Love art, love people, and stop pretending that our purpose in life is to see just how much we can get away with. It’s not a competition that we’re trying to win. That’s a mistake made by the corporate fuckwits trying to rip off James Taylor and the Torrenting fools downloading every song they can think of ‘just because they can’. Everyone loses.

5 Replies to “Warner vs James Taylor – Everything Is Broken”

  1. YESYESYESYESYESYESYES.

    All of those points make me want to eat my own legs off in frustration then spin forever on my buttocks in a neverending dance of joy at the new world we will create.

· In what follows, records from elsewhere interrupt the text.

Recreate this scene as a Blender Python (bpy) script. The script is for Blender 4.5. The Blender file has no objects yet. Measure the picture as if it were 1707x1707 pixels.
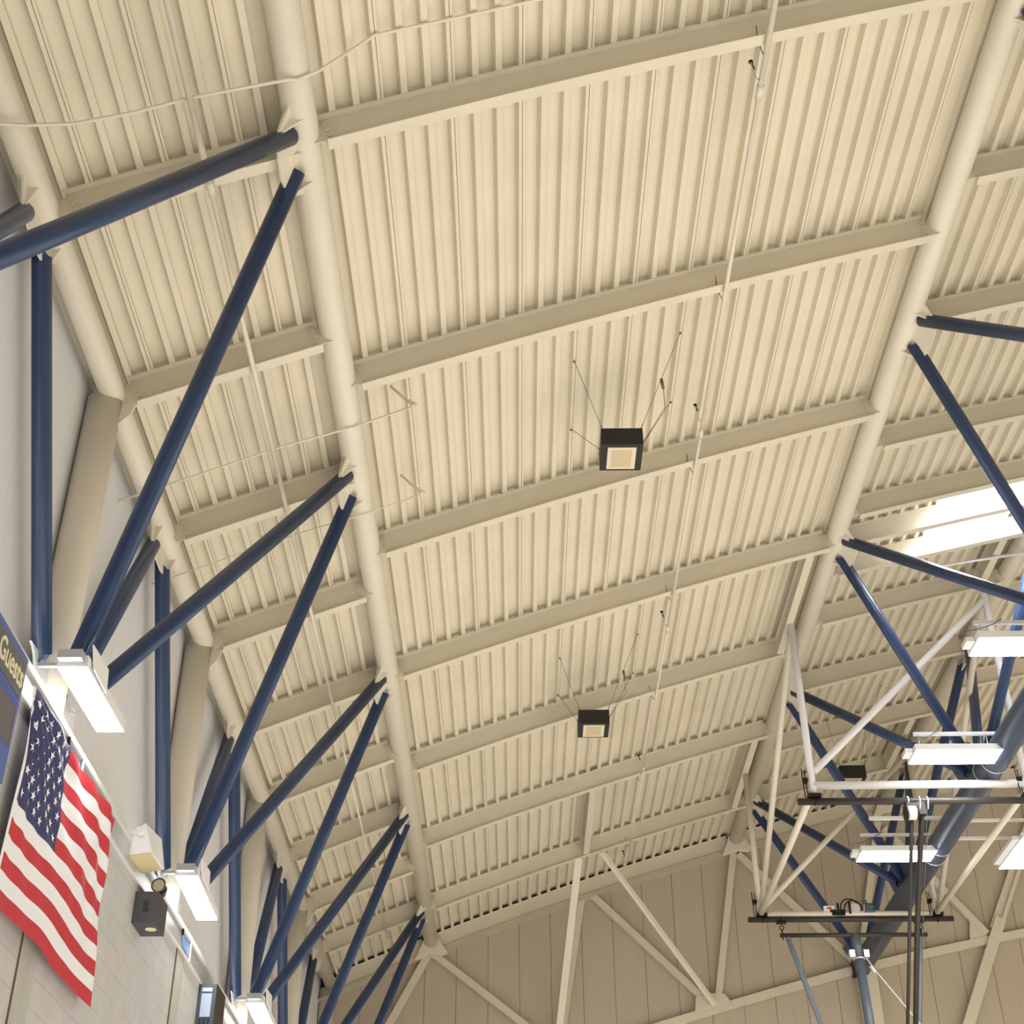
import bpy, bmesh, math, random
from mathutils import Vector, Matrix
random.seed(4)
C = bpy.context.scene.collection
sc = bpy.context.scene
H = 1.6                                  # eye height; all measured heights below are relative to it
F_PX, CX, CY = 2370.0, 853.5, 853.5      # focal length and centre for the 1707 x 1707 frame

# ------------------------------------------------------------------ camera
def cam_axes():
    dy = Vector((865.07-CX, 2490.8-CY, F_PX)).normalized()
    vzx = 834.0
    yz = (-(F_PX*F_PX)-(vzx-CX)*(865.07-CX))/(2490.8-CY)
    dz = Vector((vzx-CX, yz, F_PX)).normalized()
    dx = dy.cross(dz)
    if dx.x < 0: dx = -dx
    return dx, dy, dz
DX, DY, DZ = cam_axes()
cam_d = bpy.data.cameras.new('camera'); cam = bpy.data.objects.new('camera', cam_d); C.objects.link(cam)
cam_d.sensor_width = 36.0; cam_d.sensor_fit = 'HORIZONTAL'; cam_d.lens = F_PX/1707.0*36.0
cam_d.clip_end = 200
r_ = Vector((DX.x, DY.x, DZ.x)); u_ = -Vector((DX.y, DY.y, DZ.y)); b_ = -Vector((DX.z, DY.z, DZ.z))
cam.matrix_world = Matrix(((r_.x, u_.x, b_.x, 0), (r_.y, u_.y, b_.y, 0), (r_.z, u_.z, b_.z, H), (0, 0, 0, 1)))
sc.camera = cam

# ------------------------------------------------------------------ world, lights, exposure
w = bpy.data.worlds.new('world'); sc.world = w; w.use_nodes = True
w.node_tree.nodes['Background'].inputs[0].default_value = (.75, .86, 1, 1)
w.node_tree.nodes['Background'].inputs[1].default_value = 0.6
sc.view_settings.view_transform = 'Standard'; sc.view_settings.look = 'None'
sc.view_settings.exposure = 0.0; sc.view_settings.gamma = 1.0; sc.view_settings.use_curve_mapping = False
def area(name, loc, sx, sy, power, col=(1, .985, .96), rot=(0, 0, 0)):
    d = bpy.data.lights.new(name, 'AREA'); d.shape = 'RECTANGLE'; d.size = sx; d.size_y = sy
    d.energy = power; d.color = col
    o = bpy.data.objects.new(name, d); C.objects.link(o); o.location = (loc[0], loc[1], loc[2]+H); o.rotation_euler = rot
    return o
# one large fill light added in place of the hall's lamps, facing the floor
area('hall_fill_light', (9.8, 9, 2.0), 26, 30, 5900)

# ------------------------------------------------------------------ materials
def lin(r, g, b):
    f = lambda c: ((c/255)/12.92 if c/255 <= .04045 else (((c/255)+.055)/1.055)**2.4)
    return (f(r), f(g), f(b), 1)
def mat(name, rgb, rough=.5, metal=0, spec=.5, noise=0.0, nscale=3.0, bump=0.0, emit=None, es=0, stretch=None):
    m = bpy.data.materials.new(name); m.use_nodes = True; nt = m.node_tree; p = nt.nodes['Principled BSDF']
    p.inputs['Base Color'].default_value = lin(*rgb); p.inputs['Roughness'].default_value = rough
    p.inputs['Metallic'].default_value = metal; p.inputs['Specular IOR Level'].default_value = spec
    if emit:
        p.inputs['Emission Color'].default_value = emit; p.inputs['Emission Strength'].default_value = es
    if noise or bump:
        tc = nt.nodes.new('ShaderNodeTexCoord'); mp = nt.nodes.new('ShaderNodeMapping')
        if stretch: mp.inputs['Scale'].default_value = stretch
        n = nt.nodes.new('ShaderNodeTexNoise'); n.inputs['Scale'].default_value = nscale; n.inputs['Detail'].default_value = 6
        nt.links.new(tc.outputs['Object'], mp.inputs[0]); nt.links.new(mp.outputs[0], n.inputs['Vector'])
        if noise:
            hs = nt.nodes.new('ShaderNodeMapRange'); hs.inputs[1].default_value = .3; hs.inputs[2].default_value = .7
            hs.inputs[3].default_value = 1-noise; hs.inputs[4].default_value = 1+noise*.5
            mx = nt.nodes.new('ShaderNodeMix'); mx.data_type = 'RGBA'; mx.blend_type = 'MULTIPLY'; mx.inputs[0].default_value = 1
            mx.inputs[6].default_value = lin(*rgb)
            nt.links.new(n.outputs['Fac'], hs.inputs[0]); nt.links.new(hs.outputs[0], mx.inputs[7])
            nt.links.new(mx.outputs[2], p.inputs['Base Color'])
        if bump:
            b = nt.nodes.new('ShaderNodeBump'); b.inputs['Strength'].default_value = bump; b.inputs['Distance'].default_value = .01
            nt.links.new(n.outputs['Fac'], b.inputs['Height']); nt.links.new(b.outputs[0], p.inputs['Normal'])
    return m
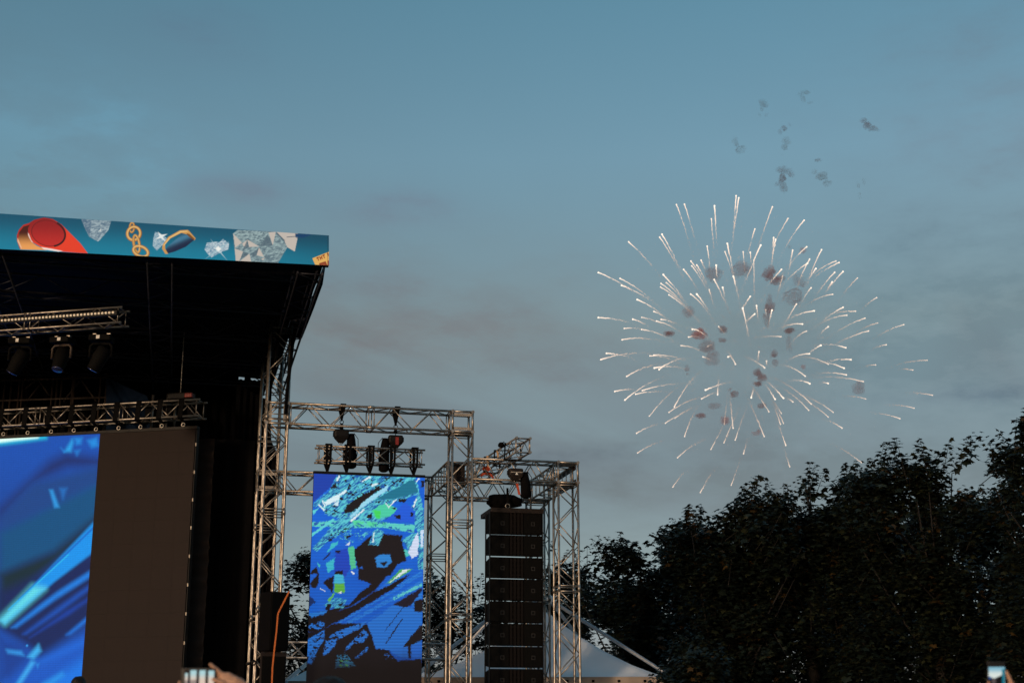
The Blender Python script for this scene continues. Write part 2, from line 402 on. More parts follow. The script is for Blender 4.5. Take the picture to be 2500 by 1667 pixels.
MB().box(FS(I4 + S + .01, S + .5, ZL + S * .86), b_ * .75, a_ * .006, z_ * .055).box(FS(I4 + S + .01, S + .5, ZL + S * .14), b_ * .75, a_ * .006, z_ * .055).build('dark_panel', M['steel_dark'], t)
# light white ladder truss low behind the narrow screen
mbp = FS(-3.62, .95, 3.16)
box_truss('ladder_truss', 'thin white ladder truss crossing low behind the narrow video screen', 'truss', mbp, a_, 3.75, b_, z_, .28, .325, 3.75, .34, .021, .010, styles=('zig', 'x', 'zig', 'x'), mat='steel_tube')

# ------------------------------------------------------------------ chain hoists and rigging
def shackle(mb, c, r=.035, e=a_):
    mb.ring(c, e, z_, r, .009, 14, 6); return mb
def hoist(name, label, hook, ztop, zbot, side=1, group='chain hoists of the side stage', mark=False, bag=True, body='black_metal', red=False, bagdrop=.85):
    """motor hanging on its chain: hook above, motor body, bag that collects the chain"""
    hook = np.array(hook, float); c = np.array([hook[0], hook[1], (ztop + zbot) / 2]); root = thing(name, label, 'chain hoist', (hook[0], hook[1], ztop), group)
    hgt = (ztop - zbot)
    mb = MB(); top = c + z_ * hgt * .22; mb.bbox(top, a_ * .16, b_ * .11, z_ * hgt * .31, .05)
    lo = c - z_ * hgt * .22
    mb.add([lo + z_ * hgt * .19 + sx * a_ * .15 + sy * b_ * .1 for sx in (-1, 1) for sy in (-1, 1)] + [lo - z_ * hgt * .2 + sx * a_ * .05 + sy * b_ * .05 for sx in (-1, 1) for sy in (-1, 1)],
           [(0, 1, 5, 4), (2, 6, 7, 3), (0, 4, 6, 2), (1, 3, 7, 5), (4, 5, 7, 6)])
    for k in range(5): mb.box(top + a_ * .165 * side * -1 + z_ * (k - 2) * hgt * .07, a_ * .012, b_ * .085, z_ * hgt * .018)
    mb.build('motor_body', M[body], root)
    MB().box(top - b_ * .112 - z_ * hgt * .02, a_ * .13, b_ * .003, z_ * hgt * .035).build('trim_strip', M['alu_dull'] if mark else M['black_metal'], root)
    if mark:
        q = top - b_ * .118 - z_ * hgt * .12
        MB().add([q - a_ * .035 - z_ * .03, q + a_ * .035 - z_ * .03, q + z_ * .03], [(0, 1, 2)]).build('warning_mark', M['white_mark'], root)
    if red: MB().box(top - b_ * .118 + a_ * .02 - z_ * hgt * .15, a_ * .035, b_ * .003, z_ * hgt * .28).build('red_tag', M['red'], root)
    hb = MB(); hb.tube(c + z_ * hgt * .48, (hook[0], hook[1], hook[2]), .010, 6); shackle(hb, np.array([hook[0], hook[1], hook[2]]) , .035)
    hb.build('lift_chain', M['black_metal'], root)
    MB().ring(lo - z_ * hgt * .24, a_, z_, .028, .009, 12, 6).build('hook', M['shackle'], root)
    if bag:
        bc = top + a_ * .21 * side + b_ * .03
        pts = [bc + z_ * .02, bc - z_ * .12 + a_ * .01 * side, bc - z_ * bagdrop * .6 + a_ * .03 * side, bc - z_ * bagdrop * .95 + a_ * .03 * side, bc - z_ * bagdrop + a_ * .03 * side]
        MB().path(pts, [.075, .095, .115, .11, .06], 12).build('chain_bag', M['black_cloth'], root)
        MB().path([bc + a_ * .07 * side + z_ * .04, bc + a_ * .16 * side - z_ * .08, bc + a_ * .17 * side - z_ * .3, bc + a_ * .14 * side - z_ * .5], .008, 6).build('cable', M['black_metal'], root)
    return root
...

    Starting again without all the hangups and myths is almost impossible, and that’s why we should aim for it. Before making a decision about my music, I will sit for 8 hours in a silent field asking myself “Why?” over and over again like a 4-year-old until I have reached the fundamental truth of my motivation. At the moment I’m only working at about 2 whys below mind-level. Deep diving required.

  2. We need to throw it all up in the air and start again.

    Well not really, because as you say, Bandcamp is on the right track. That doesn’t need throwing up in the air 🙂

  3. A few weeks ago, someone quoted rock club owner saying “Most of the bands that play here are too good to be commercially successful”.

    I find that a terrible indictment of the current state of the music business.